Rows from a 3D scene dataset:
--- start ---

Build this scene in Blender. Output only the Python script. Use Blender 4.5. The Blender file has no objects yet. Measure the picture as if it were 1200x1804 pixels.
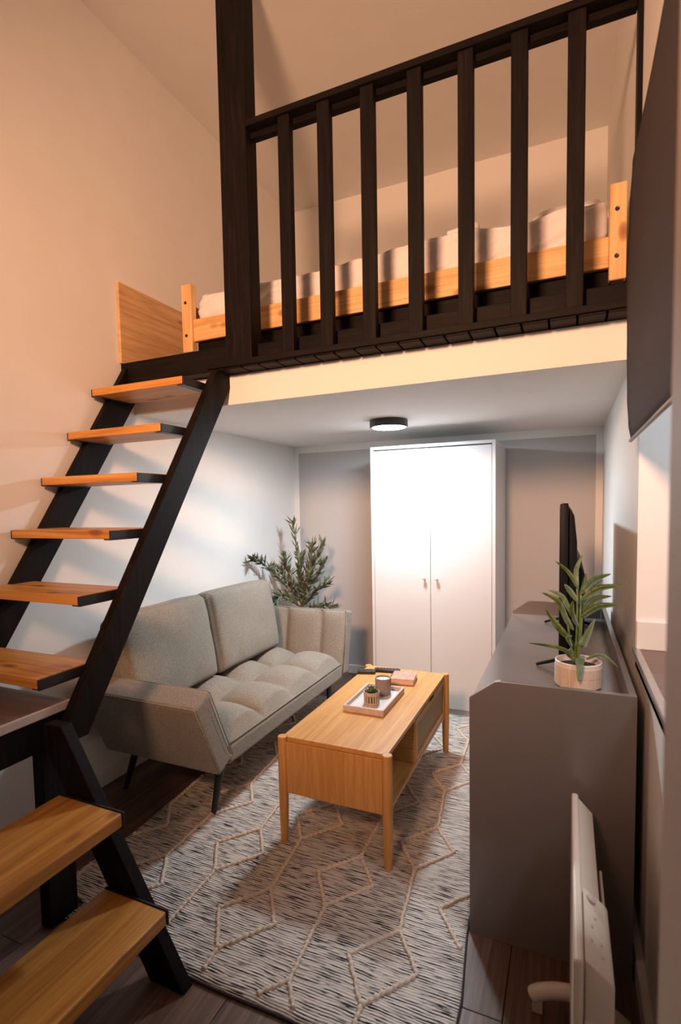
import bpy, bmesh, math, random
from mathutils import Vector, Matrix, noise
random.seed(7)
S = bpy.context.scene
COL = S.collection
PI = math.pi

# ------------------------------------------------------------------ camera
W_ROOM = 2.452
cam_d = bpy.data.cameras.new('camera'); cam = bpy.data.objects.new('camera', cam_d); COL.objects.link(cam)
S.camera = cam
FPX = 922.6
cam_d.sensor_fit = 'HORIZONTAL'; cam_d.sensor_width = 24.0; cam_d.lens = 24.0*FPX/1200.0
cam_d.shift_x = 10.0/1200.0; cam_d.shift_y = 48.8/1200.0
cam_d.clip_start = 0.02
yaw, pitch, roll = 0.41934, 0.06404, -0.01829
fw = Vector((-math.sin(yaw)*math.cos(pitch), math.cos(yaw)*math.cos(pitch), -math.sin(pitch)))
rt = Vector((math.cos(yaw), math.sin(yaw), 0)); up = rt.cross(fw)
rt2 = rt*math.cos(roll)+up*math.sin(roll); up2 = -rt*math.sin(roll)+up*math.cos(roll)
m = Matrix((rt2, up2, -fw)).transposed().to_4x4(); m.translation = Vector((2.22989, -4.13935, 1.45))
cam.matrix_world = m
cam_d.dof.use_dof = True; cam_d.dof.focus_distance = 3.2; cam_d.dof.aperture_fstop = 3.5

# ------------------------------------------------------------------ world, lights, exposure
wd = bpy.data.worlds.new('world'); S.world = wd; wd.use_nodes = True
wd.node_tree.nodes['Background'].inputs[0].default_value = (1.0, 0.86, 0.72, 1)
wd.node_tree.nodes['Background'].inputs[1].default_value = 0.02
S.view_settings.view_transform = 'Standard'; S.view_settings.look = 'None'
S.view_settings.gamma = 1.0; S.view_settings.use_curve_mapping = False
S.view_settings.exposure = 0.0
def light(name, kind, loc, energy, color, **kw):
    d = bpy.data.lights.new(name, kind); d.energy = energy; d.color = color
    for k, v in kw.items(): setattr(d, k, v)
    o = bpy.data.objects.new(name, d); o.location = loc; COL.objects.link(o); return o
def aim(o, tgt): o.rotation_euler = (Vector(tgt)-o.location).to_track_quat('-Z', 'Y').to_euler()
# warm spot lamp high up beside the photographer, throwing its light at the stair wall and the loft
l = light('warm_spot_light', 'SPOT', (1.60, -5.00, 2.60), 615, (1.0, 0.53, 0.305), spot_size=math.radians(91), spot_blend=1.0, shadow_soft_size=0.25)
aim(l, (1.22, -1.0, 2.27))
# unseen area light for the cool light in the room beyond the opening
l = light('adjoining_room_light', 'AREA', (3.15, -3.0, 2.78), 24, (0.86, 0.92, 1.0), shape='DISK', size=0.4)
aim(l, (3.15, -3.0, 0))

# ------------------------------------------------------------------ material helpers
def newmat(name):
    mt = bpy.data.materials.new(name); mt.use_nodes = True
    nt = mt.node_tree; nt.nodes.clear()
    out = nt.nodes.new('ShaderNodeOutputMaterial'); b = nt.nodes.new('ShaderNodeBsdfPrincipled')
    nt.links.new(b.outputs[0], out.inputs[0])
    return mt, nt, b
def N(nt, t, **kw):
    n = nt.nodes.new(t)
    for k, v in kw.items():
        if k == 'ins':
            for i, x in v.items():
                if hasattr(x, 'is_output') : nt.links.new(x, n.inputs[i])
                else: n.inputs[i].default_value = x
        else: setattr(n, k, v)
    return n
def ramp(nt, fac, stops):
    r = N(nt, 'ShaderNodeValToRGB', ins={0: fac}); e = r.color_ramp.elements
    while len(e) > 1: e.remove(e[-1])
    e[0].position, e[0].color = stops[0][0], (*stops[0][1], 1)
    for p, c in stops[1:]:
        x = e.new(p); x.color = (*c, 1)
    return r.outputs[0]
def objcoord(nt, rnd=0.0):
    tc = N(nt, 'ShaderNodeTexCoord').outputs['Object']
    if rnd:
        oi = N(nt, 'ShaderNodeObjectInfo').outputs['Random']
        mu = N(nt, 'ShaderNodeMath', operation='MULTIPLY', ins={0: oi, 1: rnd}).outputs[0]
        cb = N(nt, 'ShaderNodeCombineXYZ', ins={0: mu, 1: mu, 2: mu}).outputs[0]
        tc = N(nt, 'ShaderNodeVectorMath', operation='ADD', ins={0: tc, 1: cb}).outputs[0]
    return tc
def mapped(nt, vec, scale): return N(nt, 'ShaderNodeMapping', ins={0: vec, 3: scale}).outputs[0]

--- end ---
--- start ---

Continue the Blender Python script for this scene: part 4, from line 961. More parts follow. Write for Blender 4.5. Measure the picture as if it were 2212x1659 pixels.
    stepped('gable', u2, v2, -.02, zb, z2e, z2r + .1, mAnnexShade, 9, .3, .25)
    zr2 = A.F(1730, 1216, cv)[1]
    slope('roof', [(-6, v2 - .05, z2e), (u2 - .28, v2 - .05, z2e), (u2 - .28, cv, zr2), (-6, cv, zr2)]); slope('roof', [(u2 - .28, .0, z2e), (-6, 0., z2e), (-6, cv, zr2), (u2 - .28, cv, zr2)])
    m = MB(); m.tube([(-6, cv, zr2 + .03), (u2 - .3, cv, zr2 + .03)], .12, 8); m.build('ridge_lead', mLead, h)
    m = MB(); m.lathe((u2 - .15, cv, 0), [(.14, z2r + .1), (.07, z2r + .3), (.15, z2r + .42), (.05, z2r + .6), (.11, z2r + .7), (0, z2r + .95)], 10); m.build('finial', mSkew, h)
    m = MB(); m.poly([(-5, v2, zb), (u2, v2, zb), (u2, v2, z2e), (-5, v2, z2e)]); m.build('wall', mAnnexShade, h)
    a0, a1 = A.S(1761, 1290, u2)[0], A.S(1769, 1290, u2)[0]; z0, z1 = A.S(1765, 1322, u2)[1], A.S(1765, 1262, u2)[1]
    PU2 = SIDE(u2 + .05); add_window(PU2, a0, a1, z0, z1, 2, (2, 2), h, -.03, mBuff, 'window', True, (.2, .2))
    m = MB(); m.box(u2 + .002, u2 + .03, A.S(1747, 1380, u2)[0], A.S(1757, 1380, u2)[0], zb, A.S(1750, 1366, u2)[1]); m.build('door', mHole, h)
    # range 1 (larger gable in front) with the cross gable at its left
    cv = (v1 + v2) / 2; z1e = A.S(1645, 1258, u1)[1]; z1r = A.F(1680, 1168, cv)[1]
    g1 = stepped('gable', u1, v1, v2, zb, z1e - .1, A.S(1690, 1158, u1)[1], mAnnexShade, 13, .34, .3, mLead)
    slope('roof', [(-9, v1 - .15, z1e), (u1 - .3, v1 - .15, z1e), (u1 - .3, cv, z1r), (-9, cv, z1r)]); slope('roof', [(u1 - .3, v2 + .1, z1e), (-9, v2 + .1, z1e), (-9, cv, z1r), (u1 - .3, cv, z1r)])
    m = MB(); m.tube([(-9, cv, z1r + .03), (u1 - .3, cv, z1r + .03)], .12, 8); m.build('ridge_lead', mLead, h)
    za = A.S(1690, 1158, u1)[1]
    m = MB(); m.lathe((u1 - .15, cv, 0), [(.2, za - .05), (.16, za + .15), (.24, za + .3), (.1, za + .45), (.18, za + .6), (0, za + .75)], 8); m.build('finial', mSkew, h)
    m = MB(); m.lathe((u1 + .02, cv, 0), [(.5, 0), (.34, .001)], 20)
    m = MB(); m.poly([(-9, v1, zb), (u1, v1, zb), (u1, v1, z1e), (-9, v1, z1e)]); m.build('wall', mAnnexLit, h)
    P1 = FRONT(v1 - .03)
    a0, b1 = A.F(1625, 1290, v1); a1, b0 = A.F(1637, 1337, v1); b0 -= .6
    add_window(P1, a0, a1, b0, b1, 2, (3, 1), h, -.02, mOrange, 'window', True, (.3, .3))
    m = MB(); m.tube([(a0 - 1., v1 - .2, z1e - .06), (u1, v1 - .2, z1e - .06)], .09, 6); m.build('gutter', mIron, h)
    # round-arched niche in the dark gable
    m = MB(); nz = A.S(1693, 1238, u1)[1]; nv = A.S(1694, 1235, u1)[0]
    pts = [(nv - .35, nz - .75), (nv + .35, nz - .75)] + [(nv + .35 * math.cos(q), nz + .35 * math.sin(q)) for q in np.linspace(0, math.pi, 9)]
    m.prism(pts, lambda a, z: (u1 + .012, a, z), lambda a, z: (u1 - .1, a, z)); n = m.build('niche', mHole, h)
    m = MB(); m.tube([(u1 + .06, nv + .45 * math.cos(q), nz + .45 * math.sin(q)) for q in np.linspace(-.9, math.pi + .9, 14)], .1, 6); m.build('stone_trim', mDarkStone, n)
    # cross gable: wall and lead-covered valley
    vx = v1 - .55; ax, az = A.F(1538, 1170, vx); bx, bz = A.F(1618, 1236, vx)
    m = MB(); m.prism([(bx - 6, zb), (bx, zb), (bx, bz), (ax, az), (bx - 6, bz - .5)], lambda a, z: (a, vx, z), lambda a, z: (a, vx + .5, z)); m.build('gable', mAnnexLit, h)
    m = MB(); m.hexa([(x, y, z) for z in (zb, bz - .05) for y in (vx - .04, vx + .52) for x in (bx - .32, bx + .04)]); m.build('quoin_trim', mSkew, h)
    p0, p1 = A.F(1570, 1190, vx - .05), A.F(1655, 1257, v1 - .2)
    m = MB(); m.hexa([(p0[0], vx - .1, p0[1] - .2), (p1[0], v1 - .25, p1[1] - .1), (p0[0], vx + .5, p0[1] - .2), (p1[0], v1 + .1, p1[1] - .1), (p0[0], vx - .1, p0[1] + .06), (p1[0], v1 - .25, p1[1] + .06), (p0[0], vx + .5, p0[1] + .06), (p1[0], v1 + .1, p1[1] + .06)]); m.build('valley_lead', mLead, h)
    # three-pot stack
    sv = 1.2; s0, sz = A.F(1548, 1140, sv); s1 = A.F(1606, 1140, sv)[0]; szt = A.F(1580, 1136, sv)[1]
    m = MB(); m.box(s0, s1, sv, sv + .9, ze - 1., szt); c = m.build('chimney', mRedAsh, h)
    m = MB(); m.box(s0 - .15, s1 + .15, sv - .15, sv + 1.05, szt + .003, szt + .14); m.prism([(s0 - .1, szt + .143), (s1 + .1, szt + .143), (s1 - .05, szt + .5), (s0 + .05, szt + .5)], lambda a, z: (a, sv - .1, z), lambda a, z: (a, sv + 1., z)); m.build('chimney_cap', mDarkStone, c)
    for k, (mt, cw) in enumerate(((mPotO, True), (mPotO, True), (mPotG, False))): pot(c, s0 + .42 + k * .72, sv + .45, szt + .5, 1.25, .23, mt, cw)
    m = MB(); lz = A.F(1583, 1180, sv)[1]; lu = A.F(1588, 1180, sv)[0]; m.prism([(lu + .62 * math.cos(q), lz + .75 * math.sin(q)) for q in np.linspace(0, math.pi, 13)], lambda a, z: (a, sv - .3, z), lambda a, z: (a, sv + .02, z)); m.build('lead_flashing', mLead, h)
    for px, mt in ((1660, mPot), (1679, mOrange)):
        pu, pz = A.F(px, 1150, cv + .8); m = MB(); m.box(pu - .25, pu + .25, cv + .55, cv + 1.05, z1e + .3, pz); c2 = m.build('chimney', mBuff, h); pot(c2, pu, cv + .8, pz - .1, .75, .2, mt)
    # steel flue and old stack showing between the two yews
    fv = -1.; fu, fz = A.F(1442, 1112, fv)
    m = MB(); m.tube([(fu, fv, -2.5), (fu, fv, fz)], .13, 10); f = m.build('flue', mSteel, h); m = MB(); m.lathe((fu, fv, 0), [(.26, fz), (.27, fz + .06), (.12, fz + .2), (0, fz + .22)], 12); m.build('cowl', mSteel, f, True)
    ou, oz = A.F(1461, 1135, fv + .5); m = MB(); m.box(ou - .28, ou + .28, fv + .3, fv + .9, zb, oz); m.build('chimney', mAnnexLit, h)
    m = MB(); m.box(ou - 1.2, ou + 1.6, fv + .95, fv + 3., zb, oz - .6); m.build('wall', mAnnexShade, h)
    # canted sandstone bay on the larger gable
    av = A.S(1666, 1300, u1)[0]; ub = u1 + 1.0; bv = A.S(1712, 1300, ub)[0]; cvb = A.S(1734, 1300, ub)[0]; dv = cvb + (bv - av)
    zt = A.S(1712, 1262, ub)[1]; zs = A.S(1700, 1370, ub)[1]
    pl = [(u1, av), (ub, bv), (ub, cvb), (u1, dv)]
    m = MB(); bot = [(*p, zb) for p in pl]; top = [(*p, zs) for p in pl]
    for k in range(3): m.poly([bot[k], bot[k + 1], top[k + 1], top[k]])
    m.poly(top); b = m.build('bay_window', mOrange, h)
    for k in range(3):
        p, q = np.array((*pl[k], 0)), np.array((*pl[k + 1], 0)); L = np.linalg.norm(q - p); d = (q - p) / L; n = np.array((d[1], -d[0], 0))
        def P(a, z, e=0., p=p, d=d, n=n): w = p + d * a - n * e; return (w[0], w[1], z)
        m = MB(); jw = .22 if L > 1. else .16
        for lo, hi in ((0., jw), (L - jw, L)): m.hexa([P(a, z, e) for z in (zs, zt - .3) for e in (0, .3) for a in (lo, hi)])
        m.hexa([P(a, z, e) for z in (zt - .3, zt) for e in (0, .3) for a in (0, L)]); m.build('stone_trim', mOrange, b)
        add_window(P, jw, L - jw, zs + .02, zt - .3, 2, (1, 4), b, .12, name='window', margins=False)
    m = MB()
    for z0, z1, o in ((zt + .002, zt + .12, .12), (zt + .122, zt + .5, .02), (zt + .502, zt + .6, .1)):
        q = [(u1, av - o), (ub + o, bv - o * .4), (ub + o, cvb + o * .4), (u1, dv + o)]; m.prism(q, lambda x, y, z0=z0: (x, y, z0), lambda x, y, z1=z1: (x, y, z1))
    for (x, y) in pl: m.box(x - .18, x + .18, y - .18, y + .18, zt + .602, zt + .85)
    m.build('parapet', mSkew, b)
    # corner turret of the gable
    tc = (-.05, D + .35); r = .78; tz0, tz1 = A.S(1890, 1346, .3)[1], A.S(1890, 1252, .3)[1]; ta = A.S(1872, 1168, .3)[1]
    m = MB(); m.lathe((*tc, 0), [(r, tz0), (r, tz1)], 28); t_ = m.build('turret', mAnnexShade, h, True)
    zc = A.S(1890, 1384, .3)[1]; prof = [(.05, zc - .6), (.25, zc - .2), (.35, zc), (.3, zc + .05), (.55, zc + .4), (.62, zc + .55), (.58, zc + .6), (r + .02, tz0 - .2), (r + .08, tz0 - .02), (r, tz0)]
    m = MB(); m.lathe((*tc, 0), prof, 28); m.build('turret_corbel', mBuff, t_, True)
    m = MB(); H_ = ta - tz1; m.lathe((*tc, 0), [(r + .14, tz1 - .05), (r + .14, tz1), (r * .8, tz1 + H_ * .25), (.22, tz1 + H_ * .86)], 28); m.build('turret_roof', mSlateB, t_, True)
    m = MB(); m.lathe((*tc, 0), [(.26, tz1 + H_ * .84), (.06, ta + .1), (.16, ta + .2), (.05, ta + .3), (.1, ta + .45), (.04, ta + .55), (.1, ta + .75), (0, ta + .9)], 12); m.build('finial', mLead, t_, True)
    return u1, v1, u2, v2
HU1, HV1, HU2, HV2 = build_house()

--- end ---

* **What is expected**
Quote exactly what appears from the line containing "Build this scene" through the line containing "PI = math.pi", both included, except for the pictures, and nothing more.

* **The reply**
Build this scene in Blender. Output only the Python script. Use Blender 4.5. The Blender file has no objects yet. Measure the picture as if it were 1200x1804 pixels.
import bpy, bmesh, math, random
from mathutils import Vector, Matrix, noise
random.seed(7)
S = bpy.context.scene
COL = S.collection
PI = math.pi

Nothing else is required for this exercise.